-- BEGIN Data excerpt --

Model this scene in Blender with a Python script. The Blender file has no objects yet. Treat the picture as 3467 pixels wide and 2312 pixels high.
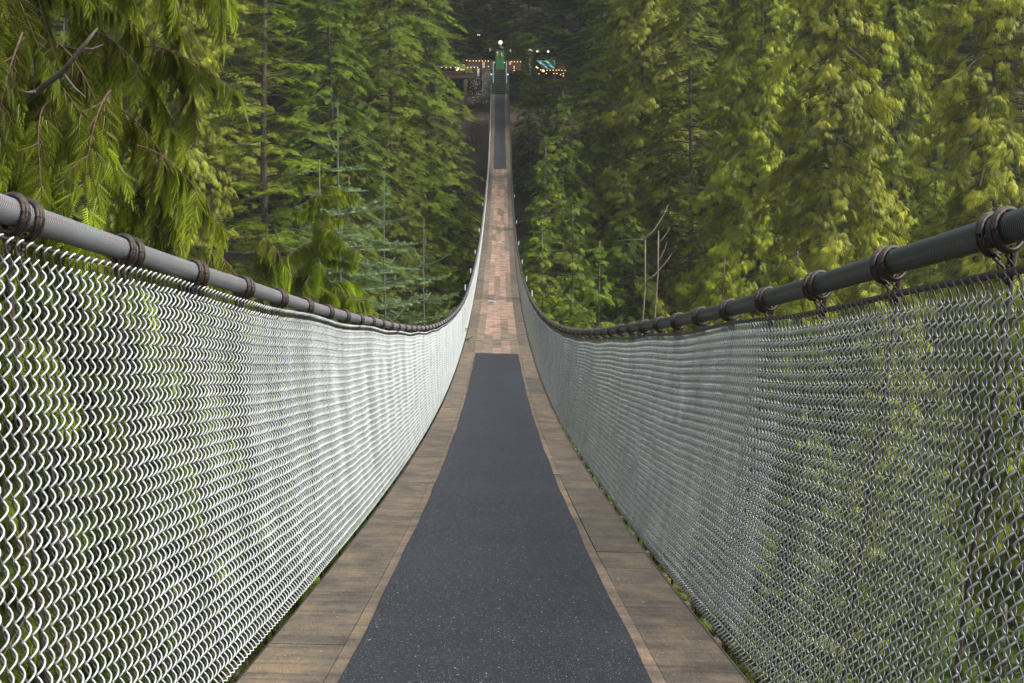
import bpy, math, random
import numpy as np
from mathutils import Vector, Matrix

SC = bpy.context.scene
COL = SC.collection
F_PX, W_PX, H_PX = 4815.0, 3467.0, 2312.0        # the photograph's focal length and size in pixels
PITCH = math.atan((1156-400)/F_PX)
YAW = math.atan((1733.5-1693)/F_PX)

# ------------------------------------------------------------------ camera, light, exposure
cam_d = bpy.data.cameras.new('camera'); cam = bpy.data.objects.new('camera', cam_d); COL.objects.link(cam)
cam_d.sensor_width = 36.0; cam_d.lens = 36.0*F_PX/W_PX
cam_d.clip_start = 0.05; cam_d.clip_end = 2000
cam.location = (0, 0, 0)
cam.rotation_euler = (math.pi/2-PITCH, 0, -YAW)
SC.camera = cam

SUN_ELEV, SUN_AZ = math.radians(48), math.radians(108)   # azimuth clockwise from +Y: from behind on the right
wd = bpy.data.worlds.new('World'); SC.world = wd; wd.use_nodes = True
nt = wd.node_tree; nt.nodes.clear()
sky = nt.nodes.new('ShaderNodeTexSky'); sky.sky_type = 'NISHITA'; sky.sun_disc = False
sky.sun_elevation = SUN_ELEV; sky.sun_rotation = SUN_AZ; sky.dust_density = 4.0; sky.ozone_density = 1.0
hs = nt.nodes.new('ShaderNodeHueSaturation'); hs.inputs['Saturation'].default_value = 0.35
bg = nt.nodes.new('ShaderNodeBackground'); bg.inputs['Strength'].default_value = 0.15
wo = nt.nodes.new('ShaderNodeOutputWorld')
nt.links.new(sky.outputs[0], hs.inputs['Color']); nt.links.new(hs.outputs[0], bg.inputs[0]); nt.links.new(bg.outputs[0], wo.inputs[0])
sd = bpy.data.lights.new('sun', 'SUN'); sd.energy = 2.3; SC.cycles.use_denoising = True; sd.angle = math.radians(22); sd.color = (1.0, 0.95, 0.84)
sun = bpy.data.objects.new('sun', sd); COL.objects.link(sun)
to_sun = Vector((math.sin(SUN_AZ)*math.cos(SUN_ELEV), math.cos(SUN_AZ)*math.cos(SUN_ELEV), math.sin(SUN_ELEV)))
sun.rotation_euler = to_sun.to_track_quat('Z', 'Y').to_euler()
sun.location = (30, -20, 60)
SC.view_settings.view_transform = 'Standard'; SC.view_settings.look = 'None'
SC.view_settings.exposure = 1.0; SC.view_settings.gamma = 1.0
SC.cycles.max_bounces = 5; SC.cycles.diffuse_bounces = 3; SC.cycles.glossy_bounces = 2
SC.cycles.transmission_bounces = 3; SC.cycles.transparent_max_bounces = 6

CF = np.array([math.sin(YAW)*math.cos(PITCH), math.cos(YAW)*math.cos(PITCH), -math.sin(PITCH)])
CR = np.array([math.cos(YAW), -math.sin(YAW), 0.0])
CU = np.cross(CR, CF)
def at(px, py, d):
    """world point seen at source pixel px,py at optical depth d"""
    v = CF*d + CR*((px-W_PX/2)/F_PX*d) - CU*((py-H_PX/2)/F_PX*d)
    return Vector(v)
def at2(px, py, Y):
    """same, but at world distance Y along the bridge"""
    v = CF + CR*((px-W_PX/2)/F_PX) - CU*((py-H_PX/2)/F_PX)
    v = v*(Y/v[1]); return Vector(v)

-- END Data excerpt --

> **Aim**
Produce an exact copy of each line of data, skipping embedded images.

> **Worked answer**
Model this scene in Blender with a Python script. The Blender file has no objects yet. Treat the picture as 3467 pixels wide and 2312 pixels high.
import bpy, math, random
import numpy as np
from mathutils import Vector, Matrix

SC = bpy.context.scene
COL = SC.collection
F_PX, W_PX, H_PX = 4815.0, 3467.0, 2312.0        # the photograph's focal length and size in pixels
PITCH = math.atan((1156-400)/F_PX)
YAW = math.atan((1733.5-1693)/F_PX)

# ------------------------------------------------------------------ camera, light, exposure
cam_d = bpy.data.cameras.new('camera'); cam = bpy.data.objects.new('camera', cam_d); COL.objects.link(cam)
cam_d.sensor_width = 36.0; cam_d.lens = 36.0*F_PX/W_PX
cam_d.clip_start = 0.05; cam_d.clip_end = 2000
cam.location = (0, 0, 0)
cam.rotation_euler = (math.pi/2-PITCH, 0, -YAW)
SC.camera = cam

SUN_ELEV, SUN_AZ = math.radians(48), math.radians(108)   # azimuth clockwise from +Y: from behind on the right
wd = bpy.data.worlds.new('World'); SC.world = wd; wd.use_nodes = True
nt = wd.node_tree; nt.nodes.clear()
sky = nt.nodes.new('ShaderNodeTexSky'); sky.sky_type = 'NISHITA'; sky.sun_disc = False
sky.sun_elevation = SUN_ELEV; sky.sun_rotation = SUN_AZ; sky.dust_density = 4.0; sky.ozone_density = 1.0
hs = nt.nodes.new('ShaderNodeHueSaturation'); hs.inputs['Saturation'].default_value = 0.35
bg = nt.nodes.new('ShaderNodeBackground'); bg.inputs['Strength'].default_value = 0.15
wo = nt.nodes.new('ShaderNodeOutputWorld')
nt.links.new(sky.outputs[0], hs.inputs['Color']); nt.links.new(hs.outputs[0], bg.inputs[0]); nt.links.new(bg.outputs[0], wo.inputs[0])
sd = bpy.data.lights.new('sun', 'SUN'); sd.energy = 2.3; SC.cycles.use_denoising = True; sd.angle = math.radians(22); sd.color = (1.0, 0.95, 0.84)
sun = bpy.data.objects.new('sun', sd); COL.objects.link(sun)
to_sun = Vector((math.sin(SUN_AZ)*math.cos(SUN_ELEV), math.cos(SUN_AZ)*math.cos(SUN_ELEV), math.sin(SUN_ELEV)))
sun.rotation_euler = to_sun.to_track_quat('Z', 'Y').to_euler()
sun.location = (30, -20, 60)
SC.view_settings.view_transform = 'Standard'; SC.view_settings.look = 'None'
SC.view_settings.exposure = 1.0; SC.view_settings.gamma = 1.0
SC.cycles.max_bounces = 5; SC.cycles.diffuse_bounces = 3; SC.cycles.glossy_bounces = 2
SC.cycles.transmission_bounces = 3; SC.cycles.transparent_max_bounces = 6

CF = np.array([math.sin(YAW)*math.cos(PITCH), math.cos(YAW)*math.cos(PITCH), -math.sin(PITCH)])
CR = np.array([math.cos(YAW), -math.sin(YAW), 0.0])
CU = np.cross(CR, CF)
def at(px, py, d):
    """world point seen at source pixel px,py at optical depth d"""
    v = CF*d + CR*((px-W_PX/2)/F_PX*d) - CU*((py-H_PX/2)/F_PX*d)
    return Vector(v)
def at2(px, py, Y):
    """same, but at world distance Y along the bridge"""
    v = CF + CR*((px-W_PX/2)/F_PX) - CU*((py-H_PX/2)/F_PX)
    v = v*(Y/v[1]); return Vector(v)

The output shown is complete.